(Records from a dataset)
··········
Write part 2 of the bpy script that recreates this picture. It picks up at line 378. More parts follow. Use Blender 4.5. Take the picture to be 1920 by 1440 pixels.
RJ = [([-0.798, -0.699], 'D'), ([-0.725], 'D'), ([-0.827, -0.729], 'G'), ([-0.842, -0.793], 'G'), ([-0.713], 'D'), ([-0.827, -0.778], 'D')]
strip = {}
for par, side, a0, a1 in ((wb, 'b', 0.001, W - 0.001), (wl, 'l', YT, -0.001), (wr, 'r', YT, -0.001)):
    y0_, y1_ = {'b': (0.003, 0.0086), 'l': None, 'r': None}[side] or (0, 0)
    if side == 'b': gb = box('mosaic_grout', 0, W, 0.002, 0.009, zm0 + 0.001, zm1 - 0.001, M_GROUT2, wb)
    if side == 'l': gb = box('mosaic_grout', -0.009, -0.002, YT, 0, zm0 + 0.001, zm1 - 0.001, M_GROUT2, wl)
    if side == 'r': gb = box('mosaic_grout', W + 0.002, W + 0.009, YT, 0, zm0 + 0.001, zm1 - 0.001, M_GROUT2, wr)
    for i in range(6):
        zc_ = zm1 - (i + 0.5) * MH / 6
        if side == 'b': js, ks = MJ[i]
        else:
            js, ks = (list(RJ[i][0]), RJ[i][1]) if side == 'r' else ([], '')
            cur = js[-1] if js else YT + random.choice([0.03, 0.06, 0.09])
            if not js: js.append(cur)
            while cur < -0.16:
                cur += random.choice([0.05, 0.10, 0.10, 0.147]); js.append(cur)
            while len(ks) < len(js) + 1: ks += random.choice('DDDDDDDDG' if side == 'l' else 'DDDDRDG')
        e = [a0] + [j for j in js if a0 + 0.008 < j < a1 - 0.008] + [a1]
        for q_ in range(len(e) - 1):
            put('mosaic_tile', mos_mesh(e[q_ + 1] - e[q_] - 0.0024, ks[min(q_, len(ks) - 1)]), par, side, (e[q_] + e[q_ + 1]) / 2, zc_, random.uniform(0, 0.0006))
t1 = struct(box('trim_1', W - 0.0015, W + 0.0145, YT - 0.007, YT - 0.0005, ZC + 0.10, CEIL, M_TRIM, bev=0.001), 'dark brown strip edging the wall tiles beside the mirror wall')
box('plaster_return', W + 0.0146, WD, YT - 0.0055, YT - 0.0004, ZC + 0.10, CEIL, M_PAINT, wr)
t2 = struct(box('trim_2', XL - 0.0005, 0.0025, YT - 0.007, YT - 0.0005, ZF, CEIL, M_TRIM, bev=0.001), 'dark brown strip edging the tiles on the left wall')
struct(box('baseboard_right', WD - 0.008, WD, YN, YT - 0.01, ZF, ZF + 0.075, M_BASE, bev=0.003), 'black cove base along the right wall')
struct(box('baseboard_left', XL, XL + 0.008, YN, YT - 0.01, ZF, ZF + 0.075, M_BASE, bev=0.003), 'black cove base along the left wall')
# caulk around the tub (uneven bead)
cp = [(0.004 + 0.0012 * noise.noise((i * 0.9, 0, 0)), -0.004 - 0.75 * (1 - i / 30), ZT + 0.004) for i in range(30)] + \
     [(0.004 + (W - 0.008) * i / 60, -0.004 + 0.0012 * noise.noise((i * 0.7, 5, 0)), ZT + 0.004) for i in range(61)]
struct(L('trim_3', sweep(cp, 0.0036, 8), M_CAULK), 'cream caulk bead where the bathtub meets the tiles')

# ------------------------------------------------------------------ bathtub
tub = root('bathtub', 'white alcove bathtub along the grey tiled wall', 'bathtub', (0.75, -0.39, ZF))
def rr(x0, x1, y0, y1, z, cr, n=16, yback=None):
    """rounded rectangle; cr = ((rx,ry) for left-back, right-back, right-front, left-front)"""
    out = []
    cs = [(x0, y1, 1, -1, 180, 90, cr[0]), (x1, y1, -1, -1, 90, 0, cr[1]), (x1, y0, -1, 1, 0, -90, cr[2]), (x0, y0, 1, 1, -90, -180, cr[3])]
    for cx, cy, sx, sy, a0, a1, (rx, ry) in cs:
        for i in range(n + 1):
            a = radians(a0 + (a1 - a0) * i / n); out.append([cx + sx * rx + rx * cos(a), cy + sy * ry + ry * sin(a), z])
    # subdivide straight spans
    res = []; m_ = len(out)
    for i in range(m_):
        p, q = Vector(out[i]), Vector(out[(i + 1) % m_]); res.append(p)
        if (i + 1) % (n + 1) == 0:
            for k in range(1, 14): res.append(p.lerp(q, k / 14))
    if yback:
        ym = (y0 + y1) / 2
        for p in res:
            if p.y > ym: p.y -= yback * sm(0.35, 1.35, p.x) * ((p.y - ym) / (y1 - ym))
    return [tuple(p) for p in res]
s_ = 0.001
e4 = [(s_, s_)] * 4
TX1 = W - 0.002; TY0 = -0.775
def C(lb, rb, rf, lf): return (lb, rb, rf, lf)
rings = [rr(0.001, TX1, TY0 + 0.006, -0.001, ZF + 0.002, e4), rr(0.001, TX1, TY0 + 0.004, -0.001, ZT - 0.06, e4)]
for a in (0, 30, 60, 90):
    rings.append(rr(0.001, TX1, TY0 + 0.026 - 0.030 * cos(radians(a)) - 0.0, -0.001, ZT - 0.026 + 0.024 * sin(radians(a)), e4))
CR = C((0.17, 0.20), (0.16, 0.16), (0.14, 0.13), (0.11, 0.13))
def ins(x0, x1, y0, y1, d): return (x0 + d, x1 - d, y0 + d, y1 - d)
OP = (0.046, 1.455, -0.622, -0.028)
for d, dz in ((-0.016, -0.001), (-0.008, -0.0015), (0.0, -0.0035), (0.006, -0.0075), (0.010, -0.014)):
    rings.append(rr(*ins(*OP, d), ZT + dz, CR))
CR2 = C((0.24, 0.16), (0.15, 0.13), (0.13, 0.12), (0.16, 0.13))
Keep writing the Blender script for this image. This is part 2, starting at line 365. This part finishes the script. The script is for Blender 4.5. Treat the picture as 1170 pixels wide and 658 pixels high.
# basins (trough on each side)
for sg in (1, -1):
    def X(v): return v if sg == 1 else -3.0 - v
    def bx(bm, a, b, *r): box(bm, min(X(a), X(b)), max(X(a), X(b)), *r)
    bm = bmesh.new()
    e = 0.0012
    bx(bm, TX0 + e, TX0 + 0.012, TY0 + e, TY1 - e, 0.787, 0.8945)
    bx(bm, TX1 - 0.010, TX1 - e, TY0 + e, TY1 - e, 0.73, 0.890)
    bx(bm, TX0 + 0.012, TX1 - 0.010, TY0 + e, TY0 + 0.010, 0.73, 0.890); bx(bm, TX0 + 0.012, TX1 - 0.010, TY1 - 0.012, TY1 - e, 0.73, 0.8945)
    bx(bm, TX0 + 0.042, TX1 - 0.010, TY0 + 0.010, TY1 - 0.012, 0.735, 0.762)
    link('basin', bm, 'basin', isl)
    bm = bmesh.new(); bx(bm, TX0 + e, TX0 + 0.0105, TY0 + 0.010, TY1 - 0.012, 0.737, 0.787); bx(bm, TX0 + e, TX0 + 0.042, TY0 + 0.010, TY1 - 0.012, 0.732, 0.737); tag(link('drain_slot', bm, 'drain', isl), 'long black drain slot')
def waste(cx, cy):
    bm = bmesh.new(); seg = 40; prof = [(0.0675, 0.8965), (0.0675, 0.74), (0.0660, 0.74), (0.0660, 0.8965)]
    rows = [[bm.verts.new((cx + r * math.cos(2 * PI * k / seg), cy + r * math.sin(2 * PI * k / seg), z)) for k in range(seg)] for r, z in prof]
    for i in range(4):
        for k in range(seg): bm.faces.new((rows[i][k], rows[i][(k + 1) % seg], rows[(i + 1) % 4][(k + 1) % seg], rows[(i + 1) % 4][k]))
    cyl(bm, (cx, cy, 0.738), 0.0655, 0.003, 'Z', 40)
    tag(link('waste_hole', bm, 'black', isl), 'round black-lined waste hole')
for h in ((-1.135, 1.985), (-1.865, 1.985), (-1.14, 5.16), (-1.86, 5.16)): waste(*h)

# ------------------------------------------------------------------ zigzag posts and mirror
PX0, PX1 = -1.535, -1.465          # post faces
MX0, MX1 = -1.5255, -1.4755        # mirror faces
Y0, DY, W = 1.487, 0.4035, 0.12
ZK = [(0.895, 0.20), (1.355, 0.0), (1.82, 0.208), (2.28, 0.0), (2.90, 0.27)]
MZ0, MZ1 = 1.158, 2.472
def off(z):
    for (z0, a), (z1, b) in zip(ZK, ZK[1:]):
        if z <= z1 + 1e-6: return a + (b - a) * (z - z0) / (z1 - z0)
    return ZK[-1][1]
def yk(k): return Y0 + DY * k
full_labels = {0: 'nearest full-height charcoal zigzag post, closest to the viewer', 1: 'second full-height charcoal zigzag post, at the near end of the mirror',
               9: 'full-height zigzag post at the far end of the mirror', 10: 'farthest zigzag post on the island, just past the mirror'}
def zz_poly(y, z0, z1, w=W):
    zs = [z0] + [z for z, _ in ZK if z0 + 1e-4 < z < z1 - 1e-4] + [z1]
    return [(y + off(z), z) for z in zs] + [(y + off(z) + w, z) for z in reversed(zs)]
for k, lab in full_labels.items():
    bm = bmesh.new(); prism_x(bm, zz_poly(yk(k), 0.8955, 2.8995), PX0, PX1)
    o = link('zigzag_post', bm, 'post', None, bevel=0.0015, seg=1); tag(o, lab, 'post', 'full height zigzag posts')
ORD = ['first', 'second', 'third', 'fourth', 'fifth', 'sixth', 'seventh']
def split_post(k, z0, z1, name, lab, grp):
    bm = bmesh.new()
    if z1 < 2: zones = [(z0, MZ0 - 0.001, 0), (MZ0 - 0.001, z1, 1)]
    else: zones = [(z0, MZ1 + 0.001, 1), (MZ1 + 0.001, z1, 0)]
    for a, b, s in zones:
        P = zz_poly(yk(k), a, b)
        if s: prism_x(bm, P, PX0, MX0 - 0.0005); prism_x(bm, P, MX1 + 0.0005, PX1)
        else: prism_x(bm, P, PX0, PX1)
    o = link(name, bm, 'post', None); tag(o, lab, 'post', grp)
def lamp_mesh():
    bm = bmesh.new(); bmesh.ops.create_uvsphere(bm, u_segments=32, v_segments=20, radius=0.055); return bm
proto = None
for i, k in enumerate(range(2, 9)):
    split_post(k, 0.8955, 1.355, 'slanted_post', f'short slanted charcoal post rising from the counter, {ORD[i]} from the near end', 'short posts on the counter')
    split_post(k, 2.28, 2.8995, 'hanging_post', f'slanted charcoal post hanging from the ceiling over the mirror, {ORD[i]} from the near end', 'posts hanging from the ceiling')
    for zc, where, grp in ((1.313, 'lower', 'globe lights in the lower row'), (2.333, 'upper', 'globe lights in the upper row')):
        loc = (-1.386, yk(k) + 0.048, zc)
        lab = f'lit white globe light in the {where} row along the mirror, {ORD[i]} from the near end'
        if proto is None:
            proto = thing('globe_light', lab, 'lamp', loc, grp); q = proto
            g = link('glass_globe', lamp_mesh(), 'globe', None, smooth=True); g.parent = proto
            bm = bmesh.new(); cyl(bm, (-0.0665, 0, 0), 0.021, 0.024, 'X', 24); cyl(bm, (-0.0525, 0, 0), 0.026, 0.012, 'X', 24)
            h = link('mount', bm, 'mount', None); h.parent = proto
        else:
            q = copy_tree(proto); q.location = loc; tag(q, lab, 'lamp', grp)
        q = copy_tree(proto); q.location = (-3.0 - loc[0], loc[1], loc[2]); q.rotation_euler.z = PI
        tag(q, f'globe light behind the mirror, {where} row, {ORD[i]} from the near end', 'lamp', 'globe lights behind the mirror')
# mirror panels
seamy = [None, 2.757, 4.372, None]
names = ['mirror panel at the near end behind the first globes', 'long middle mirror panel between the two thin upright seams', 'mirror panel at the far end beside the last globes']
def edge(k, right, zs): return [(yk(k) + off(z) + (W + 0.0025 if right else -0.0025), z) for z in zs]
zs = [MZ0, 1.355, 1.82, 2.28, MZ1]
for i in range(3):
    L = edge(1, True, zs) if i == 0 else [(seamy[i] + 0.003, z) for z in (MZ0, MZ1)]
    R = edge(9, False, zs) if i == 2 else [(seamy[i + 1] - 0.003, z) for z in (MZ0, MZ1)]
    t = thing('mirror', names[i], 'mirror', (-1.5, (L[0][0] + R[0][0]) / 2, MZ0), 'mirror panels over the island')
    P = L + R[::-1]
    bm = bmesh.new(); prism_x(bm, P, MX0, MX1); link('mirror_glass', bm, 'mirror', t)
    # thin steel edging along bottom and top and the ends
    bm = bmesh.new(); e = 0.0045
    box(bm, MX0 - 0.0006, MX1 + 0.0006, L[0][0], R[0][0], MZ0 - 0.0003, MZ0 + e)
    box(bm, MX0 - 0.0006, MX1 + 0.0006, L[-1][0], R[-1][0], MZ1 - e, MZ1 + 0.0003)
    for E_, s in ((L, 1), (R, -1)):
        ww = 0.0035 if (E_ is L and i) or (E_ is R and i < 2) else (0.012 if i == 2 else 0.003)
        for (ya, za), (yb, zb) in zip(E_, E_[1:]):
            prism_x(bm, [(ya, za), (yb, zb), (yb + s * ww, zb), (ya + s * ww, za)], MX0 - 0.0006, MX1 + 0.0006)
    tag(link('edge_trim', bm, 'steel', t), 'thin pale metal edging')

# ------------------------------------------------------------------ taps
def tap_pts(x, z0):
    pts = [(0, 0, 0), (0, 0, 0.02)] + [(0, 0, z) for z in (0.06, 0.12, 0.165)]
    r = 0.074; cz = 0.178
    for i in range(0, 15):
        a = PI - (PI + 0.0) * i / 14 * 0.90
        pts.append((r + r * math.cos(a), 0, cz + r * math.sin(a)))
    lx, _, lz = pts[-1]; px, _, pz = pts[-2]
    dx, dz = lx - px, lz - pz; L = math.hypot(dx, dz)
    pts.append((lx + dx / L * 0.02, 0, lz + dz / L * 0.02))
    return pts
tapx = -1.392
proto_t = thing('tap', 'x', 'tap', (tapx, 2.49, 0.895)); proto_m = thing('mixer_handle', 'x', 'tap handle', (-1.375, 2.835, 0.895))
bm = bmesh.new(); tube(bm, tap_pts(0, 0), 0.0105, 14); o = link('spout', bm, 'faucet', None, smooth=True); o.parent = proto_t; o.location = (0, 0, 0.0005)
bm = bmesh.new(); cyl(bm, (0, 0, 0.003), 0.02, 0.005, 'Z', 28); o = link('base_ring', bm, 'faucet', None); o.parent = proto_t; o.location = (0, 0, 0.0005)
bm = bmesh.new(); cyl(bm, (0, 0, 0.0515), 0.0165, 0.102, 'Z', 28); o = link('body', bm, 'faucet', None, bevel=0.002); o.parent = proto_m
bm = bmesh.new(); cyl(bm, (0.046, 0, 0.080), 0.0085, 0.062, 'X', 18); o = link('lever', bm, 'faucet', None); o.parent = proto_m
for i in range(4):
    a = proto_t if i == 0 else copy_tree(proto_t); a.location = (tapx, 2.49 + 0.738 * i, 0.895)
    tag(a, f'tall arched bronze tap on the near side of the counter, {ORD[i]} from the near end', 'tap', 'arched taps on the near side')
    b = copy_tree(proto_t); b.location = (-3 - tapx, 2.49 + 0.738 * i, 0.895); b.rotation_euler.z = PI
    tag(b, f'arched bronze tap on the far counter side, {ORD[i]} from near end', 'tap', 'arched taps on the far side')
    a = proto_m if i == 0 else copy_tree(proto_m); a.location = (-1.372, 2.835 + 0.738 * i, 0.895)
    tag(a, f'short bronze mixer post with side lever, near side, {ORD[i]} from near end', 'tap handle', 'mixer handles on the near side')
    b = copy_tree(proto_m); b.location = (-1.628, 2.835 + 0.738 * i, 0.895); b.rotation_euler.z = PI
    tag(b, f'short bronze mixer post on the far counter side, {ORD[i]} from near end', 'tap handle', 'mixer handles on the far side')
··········
Short exercise: Retype, word for word, every line from the line with "Keep writing the" to the line with "(-1.86, 5.16)): waste(*h)", inclusive. Add nothing.

Answer to the exercise:
Keep writing the Blender script for this image. This is part 2, starting at line 365. This part finishes the script. The script is for Blender 4.5. Treat the picture as 1170 pixels wide and 658 pixels high.
# basins (trough on each side)
for sg in (1, -1):
    def X(v): return v if sg == 1 else -3.0 - v
    def bx(bm, a, b, *r): box(bm, min(X(a), X(b)), max(X(a), X(b)), *r)
    bm = bmesh.new()
    e = 0.0012
    bx(bm, TX0 + e, TX0 + 0.012, TY0 + e, TY1 - e, 0.787, 0.8945)
    bx(bm, TX1 - 0.010, TX1 - e, TY0 + e, TY1 - e, 0.73, 0.890)
    bx(bm, TX0 + 0.012, TX1 - 0.010, TY0 + e, TY0 + 0.010, 0.73, 0.890); bx(bm, TX0 + 0.012, TX1 - 0.010, TY1 - 0.012, TY1 - e, 0.73, 0.8945)
    bx(bm, TX0 + 0.042, TX1 - 0.010, TY0 + 0.010, TY1 - 0.012, 0.735, 0.762)
    link('basin', bm, 'basin', isl)
    bm = bmesh.new(); bx(bm, TX0 + e, TX0 + 0.0105, TY0 + 0.010, TY1 - 0.012, 0.737, 0.787); bx(bm, TX0 + e, TX0 + 0.042, TY0 + 0.010, TY1 - 0.012, 0.732, 0.737); tag(link('drain_slot', bm, 'drain', isl), 'long black drain slot')
def waste(cx, cy):
    bm = bmesh.new(); seg = 40; prof = [(0.0675, 0.8965), (0.0675, 0.74), (0.0660, 0.74), (0.0660, 0.8965)]
    rows = [[bm.verts.new((cx + r * math.cos(2 * PI * k / seg), cy + r * math.sin(2 * PI * k / seg), z)) for k in range(seg)] for r, z in prof]
    for i in range(4):
        for k in range(seg): bm.faces.new((rows[i][k], rows[i][(k + 1) % seg], rows[(i + 1) % 4][(k + 1) % seg], rows[(i + 1) % 4][k]))
    cyl(bm, (cx, cy, 0.738), 0.0655, 0.003, 'Z', 40)
    tag(link('waste_hole', bm, 'black', isl), 'round black-lined waste hole')
for h in ((-1.135, 1.985), (-1.865, 1.985), (-1.14, 5.16), (-1.86, 5.16)): waste(*h)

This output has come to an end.